Snap’s in Wall Street’s dog house today after a research report from Morgan Stanley, the lead underwriter of its IPO in March, downgraded the company’s stock to “equal weight” from “outperform.”

The share price is down more than 6.5% in mid-day trading after analyst Brian Nowak questioned Snap’s slower than expected development of ad products while “Instagram competition is increasing.”

He cut his 2017 revenue forecast by 6.9%, to $897 million.

That dropped the stock to about $15.90 a share.  It closed yesterday at $16.99, the first time it ended below the $17 IPO price.

CNBC’s Jim Cramer called the report an “obituary” adding that “if Facebook wants to smash Snap, it can do it…This is becoming one the great busts of 2017.”

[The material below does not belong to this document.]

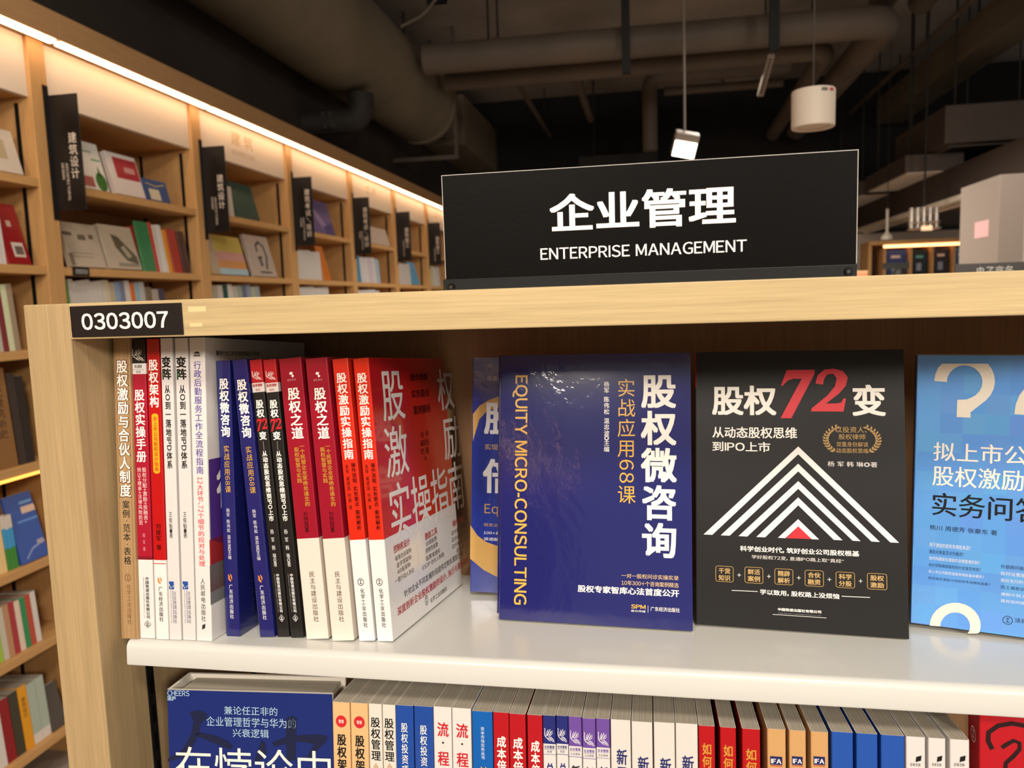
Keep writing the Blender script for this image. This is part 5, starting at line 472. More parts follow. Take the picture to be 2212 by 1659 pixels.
def fit(vs, rect):
    xs = [a for a, b in vs]; ys = [b for a, b in vs]
    x0, x1, y0, y1 = min(xs), max(xs), min(ys), max(ys)
    a0, b0, a1, b1 = rect
    sx = (a1-a0)/max(x1-x0, 1e-6); sy = (b1-b0)/max(y1-y0, 1e-6)
    return [(a0+(x-x0)*sx, b0+(y-y0)*sy) for x, y in vs]
def tess(pts):
    return [tuple(t) for t in tessellate_polygon([[Vector((x, y, 0)) for x, y in pts]])]
def stroke(pts, wd):
    """a polyline of even width as quads in the plane"""
    n = len(pts); L, Rr = [], []
    for i in range(n):
        a = pts[max(i-1, 0)]; b = pts[min(i+1, n-1)]
        dx, dy = b[0]-a[0], b[1]-a[1]; l = math.hypot(dx, dy) or 1
        k = wd[i]/2 if isinstance(wd, (list, tuple)) else wd/2
        nx, ny = -dy/l*k, dx/l*k
        L.append((pts[i][0]+nx, pts[i][1]+ny)); Rr.append((pts[i][0]-nx, pts[i][1]-ny))
    vs = L+Rr; fs = [(i, n+i, n+i+1, i+1) for i in range(n-1)]
    return vs, fs
def circ(cx, cy, r, n=24, a0=0, a1=360): return [(cx+r*math.cos(R(a0+(a1-a0)*i/n)), cy+r*math.sin(R(a0+(a1-a0)*i/n))) for i in range(n+(a1-a0 != 360))]
def merge(*parts):
    vs, fs = [], []
    for v, f in parts:
        o = len(vs); vs += v; fs += [tuple(o+i for i in t) for t in f]
    return vs, fs
def art(kind):
    """small printed marks drawn in a unit square"""
    P = lambda pts: (pts, tess(pts))
    if kind == 'rect': return P([(0,0),(1,0),(1,1),(0,1)])
    if kind == 'disc': return P(circ(.5, .5, .5))
    if kind == 'ring':
        return merge(stroke(circ(.5, .5, .45)+[(.95, .5)], .08), stroke([(.5,.3),(.5,.72)], .09), stroke([(.35,.72),(.68,.72)], .08), stroke([(.32,.3),(.68,.3)], .08))
    if kind == 'pill':
        r = .5; k = .045
        pts = [(.5+.5*math.cos(R(a)), 1-k+k*math.sin(R(a))) for a in range(0, 181, 12)]+[(.5+.5*math.cos(R(a)), k+k*math.sin(R(a))) for a in range(180, 361, 12)]
        return P(pts)
    if kind == 'diamond':
        return merge(stroke([(.5,.02),(.98,.5),(.5,.98),(.02,.5),(.5,.02)], .07), stroke([(.3,.38),(.5,.28),(.7,.38)], .1), stroke(circ(.5,.58,.12)+[(.62,.58)], .07))
    if kind == 'hook':
        return merge(P([(.1,.95),(.45,.7),(.4,.4),(.7,.25),(.62,0),(.1,.3)]), P([(.55,1),(.9,.75),(.92,.3),(.68,.45),(.66,.75),(.5,.82)]))
    if kind == 'flagsq':
        return merge(P([(0,0),(1,0),(1,.42),(.3,.1),(0,.55)]), P([(.15,.62),(.35,.2),(1,.52),(1,1),(0,1),(0,.7)]))
    if kind == 'sun':
        return merge(P(circ(.5,.5,.3,12,0,180)), P([(0,.42),(1,.42),(.8,.34),(.2,.34)]), stroke([(.15,.12),(.85,.12)], .2))
    if kind == 'parallelogram': return P([(.1,0),(.9,.25),(1,1),(.2,.75)])
    if kind == 'swoosh': return P([(.2,.6),(.35,1),(.75,.85),(.6,.6),(.85,.25),(.6,0),(.45,.3),(.6,.45)])
    if kind == 'bird':
        ps = [stroke([(.02,.95),(.08,.99),(.12,.9),(.08,.7),(.1,.45),(.22,.3),(.42,.2)], [.02,.05,.05,.06,.07,.06,.03])]
        for a in ([(.22,.42),(.28,.7),(.4,.9),(.42,.72),(.3,.45)], [(.32,.42),(.42,.6),(.6,.95),(.62,.7),(.48,.48)], [(.42,.42),(.58,.58),(.8,.85),(.78,.62),(.56,.44)]):
            ps.append(stroke(a, .045))
        for a in ([(.4,.36),(.65,.34),(.85,.2),(1,.0)], [(.36,.26),(.6,.22),(.78,.1),(.9,-.02)], [(.34,.17),(.52,.12),(.66,.03)]):
            ps.append(stroke(a, [.03,.07,.06,.02] if len(a) == 4 else [.03,.06,.02]))
        return merge(*ps)
    if kind == 'n72':
        a = [(.11,.98),(.52,.98),(.52,.9),(.17,.0),(.01,.0),(.33,.8),(.2,.8),(.12,.76),(.05,.66),(.02,.66)]
        b = [(.53,.7),(.56,.86),(.66,.98),(.8,1.0),(.93,.95),(1.0,.82),(.97,.66),(.87,.5),(.68,.3),(.83,.3),(.9,.32),(.93,.4),(.97,.4),(.93,.14),(.46,.14),(.47,.2),(.7,.46),(.81,.64),(.84,.8),(.79,.9),(.7,.88),(.66,.8),(.64,.68)]
        return merge(P(a), P(b))
    if kind == 'boxline':
        k = .12; pts = []
        for cx, cy, a in ((1-k,1-k,0),(k,1-k,90),(k,k,180),(1-k,k,270)): pts += [(cx+k*math.cos(R(a+t)), cy+k*math.sin(R(a+t))) for t in (0,30,60,90)]
        return stroke(pts+[pts[0]], .035)
    if kind == 'laurel':
        ps = []
        for sgn in (-1, 1):
            arc = [(.5+sgn*.43*math.cos(R(t)), .5+.44*math.sin(R(t))) for t in range(-58, 62, 10)]
            ps.append(stroke(arc, .008))
            for i in range(1, len(arc)):
                x, y = arc[i]; dx, dy = arc[i][0]-arc[i-1][0], arc[i][1]-arc[i-1][1]; l = math.hypot(dx, dy)
                dx, dy = dx/l, dy/l
                for s2 in (-1, 1):
                    ex, ey = dx*.75-dy*s2*.65, dy*.75+dx*s2*.65
                    q = .085
                    ps.append(P([(x, y), (x+ex*q*.5-ey*.02, y+ey*q*.5+ex*.032), (x+ex*q, y+ey*q*1.25), (x+ex*q*.5+ey*.02, y+ey*q*.5-ex*.032)]))
        return merge(*ps)
    return P([(0,0),(1,0),(1,1),(0,1)])

WTS = [c for d in BOOKS for it in d['items'] if it[0] == 'T' for c in it[3]]
WTS += list('企业管理0307ENTERPRISE MANAGEMENT建筑设计考试培训/施工土木电子商务ARCHITECTUALDESIGNCONSTRUCTION EXAM TRAINING09现代史新')
need_glyphs(WTS)
if 'E' in GL:   # a plain sans capital I, as tall as the E
    ys = [y for x, y in GL['E'][0]]; GL['I'] = ([(.1,min(ys)),(.19,min(ys)),(.19,max(ys)),(.1,max(ys))], [(0,1,2,3)])

def text_mb(mb, text, wt, mode, rect, m, to3):
    v, f, ls = layout(text, wt, mode)
    if not v: return
    o3, ax, az = Vector(to3(0, 0)), Vector(to3(1, 0)), Vector(to3(0, 1))
    nn = (ax-o3).cross(az-o3).normalized()*.000012   # overprints of a bold line sit a hair apart
    mb.poly([Vector(to3(a, b))+nn*k for (a, b), k in zip(fit(v, rect), ls)], f, m)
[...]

Others also have soured on Snap. Nomura Instinet’s Anthony DiClemente said this morning that downloads of the company’s Snapchat app “have shown weakness throughout 2Q, declining by 22%, substantially slowing from the 6% growth in 1Q. As Snap’s growth has faltered, both YouTube and Instagram have now built a meaningful lead from an essential tie just three quarters ago.”

As often happens when a stock falls dramatically, several law firms filed class action lawsuits charging that Snap’s executives and financial reports misled investors by exaggerating its growth opportunities.